Klappt das nicht, empfiehlt die Psychologin das rote Schleifchen: „Jeder unmögliche Mensch ist auch ein Geschenk“, sagt Holzberger. „Er ermöglicht uns eine Trainingseinheit im Umgang mit Idioten.“ Gerade wenn Sie sich immer wieder über einen wichtigen Kunden oder einen Mitarbeiter ärgern, sollten Sie ihn besser als Sparringspartner für Konfliktsituationen und nicht als Ärgernis betrachten. „Am Ende können Sie sicher eine gute Geschichte erzählen, nach dem Motto: Weißt Du, was er heute wieder gemacht hat?“
4: Ein ängstlicher Grund
Wenn Sie die Vier würfeln, steht das für einen ängstlichen Grund – der Kunde fürchtet sich vor etwas. „Auch hier könnten Geldsorgen die Ursache sein“, sagt Holzberger. „Das Angebot fiel teurer aus als vom Kunden gedacht, seine Mittel reichen nicht. Nun fürchtet er sich davor Ihnen abzusagen, weil Sie dann ärgerlich werden.“ Vielleicht hat der Kunde aber auch eine Telefonphobie oder fürchtet sich grundsätzlich vor dem Nein sagen – Ihrer Phantasie sind keine Grenzen gesetzt!

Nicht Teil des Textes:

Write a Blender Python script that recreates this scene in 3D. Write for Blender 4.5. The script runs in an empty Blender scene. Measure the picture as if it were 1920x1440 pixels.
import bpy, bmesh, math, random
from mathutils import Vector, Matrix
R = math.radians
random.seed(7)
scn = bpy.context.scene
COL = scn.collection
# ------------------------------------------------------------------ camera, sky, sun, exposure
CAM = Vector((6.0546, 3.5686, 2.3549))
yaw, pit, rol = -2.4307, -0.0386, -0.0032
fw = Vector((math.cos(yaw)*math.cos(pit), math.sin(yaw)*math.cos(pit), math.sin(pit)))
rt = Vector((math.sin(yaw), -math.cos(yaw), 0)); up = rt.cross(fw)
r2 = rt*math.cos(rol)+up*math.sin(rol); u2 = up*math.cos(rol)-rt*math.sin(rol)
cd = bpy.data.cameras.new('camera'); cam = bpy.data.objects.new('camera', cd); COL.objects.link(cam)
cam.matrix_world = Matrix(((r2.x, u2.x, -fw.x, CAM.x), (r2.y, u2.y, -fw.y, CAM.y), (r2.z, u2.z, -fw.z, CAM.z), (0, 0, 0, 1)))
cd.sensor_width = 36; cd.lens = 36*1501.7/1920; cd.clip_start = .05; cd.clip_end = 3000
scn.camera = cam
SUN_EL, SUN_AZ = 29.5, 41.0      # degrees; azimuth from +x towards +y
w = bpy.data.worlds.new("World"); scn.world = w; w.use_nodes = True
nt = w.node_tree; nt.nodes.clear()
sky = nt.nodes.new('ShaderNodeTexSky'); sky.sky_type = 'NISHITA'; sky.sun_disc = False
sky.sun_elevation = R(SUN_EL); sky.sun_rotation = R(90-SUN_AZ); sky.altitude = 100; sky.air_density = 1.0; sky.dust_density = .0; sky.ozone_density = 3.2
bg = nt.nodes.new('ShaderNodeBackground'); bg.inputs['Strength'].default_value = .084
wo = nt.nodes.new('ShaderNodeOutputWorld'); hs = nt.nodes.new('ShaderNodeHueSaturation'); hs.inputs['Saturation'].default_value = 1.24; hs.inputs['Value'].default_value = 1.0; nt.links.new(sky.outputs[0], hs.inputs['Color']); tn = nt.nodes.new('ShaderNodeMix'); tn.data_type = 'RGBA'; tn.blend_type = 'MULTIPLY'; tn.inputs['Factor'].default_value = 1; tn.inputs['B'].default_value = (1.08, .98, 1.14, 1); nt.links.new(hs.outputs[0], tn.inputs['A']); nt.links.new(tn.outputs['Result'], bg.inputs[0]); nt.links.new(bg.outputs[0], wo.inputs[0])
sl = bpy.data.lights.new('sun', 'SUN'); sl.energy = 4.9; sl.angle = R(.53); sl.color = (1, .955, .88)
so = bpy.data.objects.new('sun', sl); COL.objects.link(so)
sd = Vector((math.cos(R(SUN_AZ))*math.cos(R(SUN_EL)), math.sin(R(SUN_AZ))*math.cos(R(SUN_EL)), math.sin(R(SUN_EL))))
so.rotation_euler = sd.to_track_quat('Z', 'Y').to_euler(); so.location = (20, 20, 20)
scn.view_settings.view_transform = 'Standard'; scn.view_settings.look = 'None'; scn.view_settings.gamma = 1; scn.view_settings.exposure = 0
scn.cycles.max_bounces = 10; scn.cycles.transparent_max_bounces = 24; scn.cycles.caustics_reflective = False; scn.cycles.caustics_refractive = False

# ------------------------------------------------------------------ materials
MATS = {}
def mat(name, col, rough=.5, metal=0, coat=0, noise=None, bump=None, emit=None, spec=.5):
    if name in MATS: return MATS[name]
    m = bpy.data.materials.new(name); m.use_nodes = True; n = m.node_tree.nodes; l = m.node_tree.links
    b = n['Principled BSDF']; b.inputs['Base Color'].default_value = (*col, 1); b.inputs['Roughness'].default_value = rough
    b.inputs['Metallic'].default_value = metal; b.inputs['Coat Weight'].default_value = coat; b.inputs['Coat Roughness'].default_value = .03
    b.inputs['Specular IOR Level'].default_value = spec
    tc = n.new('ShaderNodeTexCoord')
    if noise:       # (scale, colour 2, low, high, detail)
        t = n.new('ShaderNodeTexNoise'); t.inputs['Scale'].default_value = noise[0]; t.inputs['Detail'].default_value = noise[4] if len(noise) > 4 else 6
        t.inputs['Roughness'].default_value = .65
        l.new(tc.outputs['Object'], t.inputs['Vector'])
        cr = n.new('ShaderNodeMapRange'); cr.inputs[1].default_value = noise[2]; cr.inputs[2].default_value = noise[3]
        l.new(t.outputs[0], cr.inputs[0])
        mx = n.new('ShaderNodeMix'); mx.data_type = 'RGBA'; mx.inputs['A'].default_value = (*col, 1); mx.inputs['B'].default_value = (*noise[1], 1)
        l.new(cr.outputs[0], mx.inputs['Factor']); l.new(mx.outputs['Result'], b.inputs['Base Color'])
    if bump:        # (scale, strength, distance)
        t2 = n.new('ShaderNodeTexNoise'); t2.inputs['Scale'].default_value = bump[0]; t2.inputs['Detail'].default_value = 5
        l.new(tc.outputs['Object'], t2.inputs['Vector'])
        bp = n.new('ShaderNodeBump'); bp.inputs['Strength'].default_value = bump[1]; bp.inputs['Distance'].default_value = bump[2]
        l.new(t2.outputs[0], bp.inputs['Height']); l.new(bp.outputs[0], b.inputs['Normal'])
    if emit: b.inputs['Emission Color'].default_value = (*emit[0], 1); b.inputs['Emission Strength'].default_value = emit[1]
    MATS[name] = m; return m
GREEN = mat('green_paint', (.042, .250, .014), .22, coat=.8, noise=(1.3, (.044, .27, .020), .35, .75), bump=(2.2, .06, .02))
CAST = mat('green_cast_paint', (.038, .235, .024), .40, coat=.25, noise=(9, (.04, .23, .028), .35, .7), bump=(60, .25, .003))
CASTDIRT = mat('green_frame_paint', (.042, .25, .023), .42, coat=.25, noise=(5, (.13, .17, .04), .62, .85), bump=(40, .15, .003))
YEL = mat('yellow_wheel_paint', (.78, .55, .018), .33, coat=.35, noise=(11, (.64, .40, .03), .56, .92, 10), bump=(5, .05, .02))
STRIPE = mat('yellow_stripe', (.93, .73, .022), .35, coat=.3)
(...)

5: Ein Grund, der nichts mit dem Angebot zu tun hat
Sie würfeln eine Fünf? Dann ist es an Ihnen, sich Gründe zu überlegen, die gar nichts mit dem Angebot zu tun haben. Vielleicht hatte der Kunde einen Notfall in der Familie und hat Ihr Angebot darüber vergessen? Vielleicht hat er seinen Job verloren? Oder gerade einen neuen angetreten? Vielleicht ist sein Keller vollgelaufen, beim Sturm sein Dach abgedeckt worden oder er hat selbst ein Riesenprojekt bei der Arbeit, das ihm keine Zeit für etwas anderes lässt?
„Die Fünf zeigt uns, dass es unglaublich viele Gründe gibt, die überhaupt nichts mit uns zu tun haben“, sagt Holzberger. Sich zu ärgern lohnt sich daher nicht.
6: Der Kunde ist unwissend
Es gibt Menschen, die verhalten sich unhöflich oder rücksichtslos, weil sie es nicht besser wissen. Darüber können Sie phantasieren, wenn Sie eine Sechs gewürfelt haben. „Ihr Kunde weiß einfach nicht, dass Sie auf seine Antwort warten“, erklärt Holzberger. Vielleicht denkt er, der Auftrag ist schon erteilt? Oder niemand hat ihm beigebracht, dass es richtig wäre, abzusagen? Vielleicht kommt er aus einem Umfeld, in dem der Ablauf anders funktioniert? Oder er erwartet von Ihnen, dass Sie die Initiative ergreifen?
„Was auch immer er falsch gemacht hat – er weiß es nicht besser“, fasst Holzberger zusammen. „Was bringt da Ärger?“
Und was kommt nach dem Würfeln?
Egal, welche Zahl Sie gewürfelt haben, Ihr Ärger sollte ein bisschen verraucht sein. Nun können Sie sich in Ruhe überlegen, wie Sie weiter vorgehen. Im Falle des Angebots ist das einfach: Sie greifen zum Telefon und haken einfach selbst nach.
Die Würfelmethode funktioniert auch bei Ärger über Mitarbeiter, Steuerbehörden oder Lieferanten. Auch hier ermöglicht der Perspektivwechsel, die Situation sachlicher zu sehen und sich Handlungsoptionen zu überlegen. So kommen Sie aus dem Ärger – einer Reaktion – in eine aktive Position und entscheiden selbst, wie Sie mit der Situation umgehen.